Reconocer el Reino de Dios es reconocer
que Dios es nuestro único Señor, que Dios es un Padre que nos ama y nos ama a
todos por igual, un Dios del que somos hijos porque ese es el regalo que nos hace
cuando creemos en El pero igual que nosotros los somos Dios quiere que todos
sean sus hijos, lo que entraña que todos hemos de mirarnos como hermanos. Por
eso la regla básica, por así decirlo, que nos pone es la del amor. Es mi
mandamiento, nos dice, que os améis los unos a los otros como yo os he amado.
El modelo y estilo de ese amor lo tenemos en Dios, se nos manifiesta en Jesús.
Eso, así, que parece tan sencillo
realmente es algo grandioso y que va a cambiar todas nuestras perspectivas. Es
una nueva mirada, son unos nuevos ojos, es un nuevo corazón el que tiene que
latir. Es un nuevo sentido de nuestra relación, es una nueva forma de tratarnos
los unos a los otros, es un comenzar no a mirarnos a nosotros mismos sino
comenzar a mirar a los demás, mirar a los que nos rodean y con una mirada
nueva, la mirada del amor.
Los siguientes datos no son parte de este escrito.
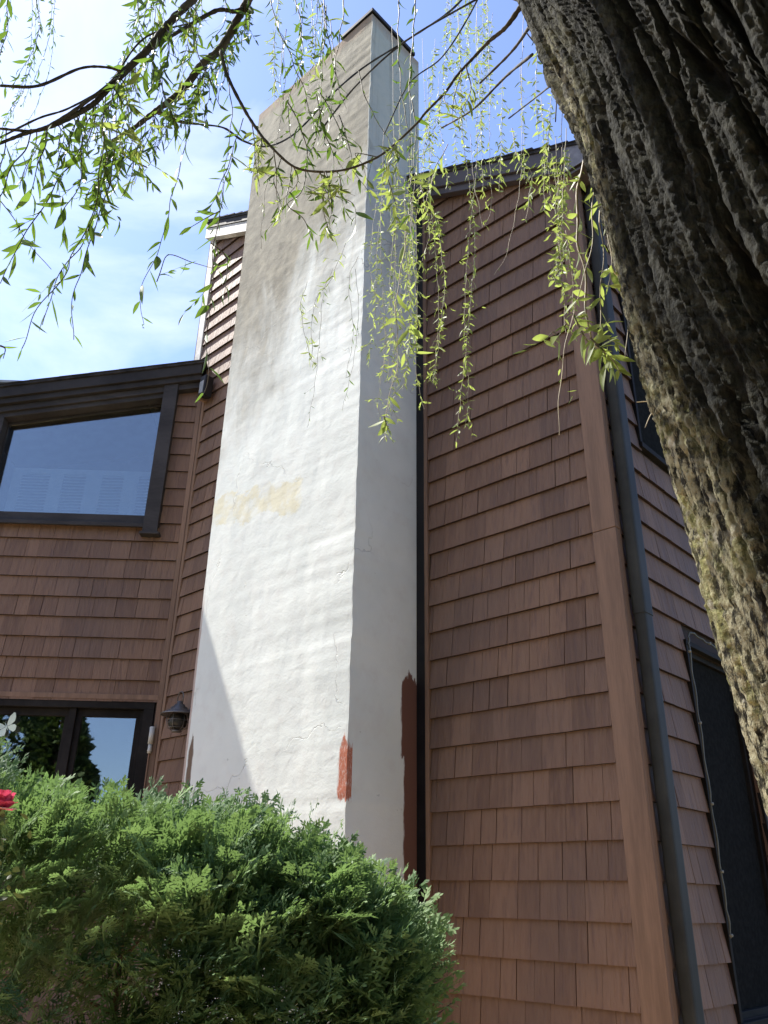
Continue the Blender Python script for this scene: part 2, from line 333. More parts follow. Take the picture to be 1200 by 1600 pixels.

Todo cambia.
Aunque en la vida tengamos nuestras
diferencias nunca podré mirar al otro como un adversario con el que me voy a
enfrentar, voy a mirar a un hermano con el que vamos a caminar juntos; las
diferencias se superar, las esquinas donde puedan surgir roces se liman, las
debilidades se comprenden porque también nosotros somos débiles, en los
momentos de tensión hacemos surgir dentro de nosotros la humildad, cuando hay
un contratiempo lo arreglamos, cuando nos sentimos molestos nos disculpamos y
ponemos comprensión. Y esto se hace desde los pequeños detalles, con la
delicadeza con que vamos a ir por la vida, con la mano tendida que siempre se
está ofreciendo para ayudar, con el olvido de aquellas cosas que pudiera
producirnos inquietud y tristeza, con la alegría del que se siente hermano y
quiere encontrarse con el hermano para hacer el camino juntos.
En Jesús tenemos el ejemplo y el modelo
de lo que tenemos que hacer; es la cercanía con que Jesús andaba con todos, es
la misericordia que derramaba su corazón para dejar que le tocaran el manto o
le lavaran los pies aunque fuesen personas consideradas impuras o pecadoras, es
la ternura con que se acercaba a los débiles para llegar junto al paralítico de
la piscina, es el impulso que significaba su presencia para que los que estaban
caídos quisieran levantarse, es el camino que hacía junto al que sufría o como
sabía detenerse a la orilla del camino para llamar al ciego que pedía limosna o
para decirle a Zaqueo que quería hospedarse en su casa. Podríamos seguir deteniéndonos
en muchas páginas del evangelio, pero escuchémosle pedir al Padre cuando lo
crucificaban que los perdonara porque no sabían lo que hacían.
¿Seremos capaces nosotros de una cosa así,
hacer ese mismo camino, vivir en ese mismo amor? Intentémoslo. Dejemos que
Jesús nos diga lo que tenemos que hacer. Empecemos a caminar caminos de
humildad que nos conducen al amor verdadero.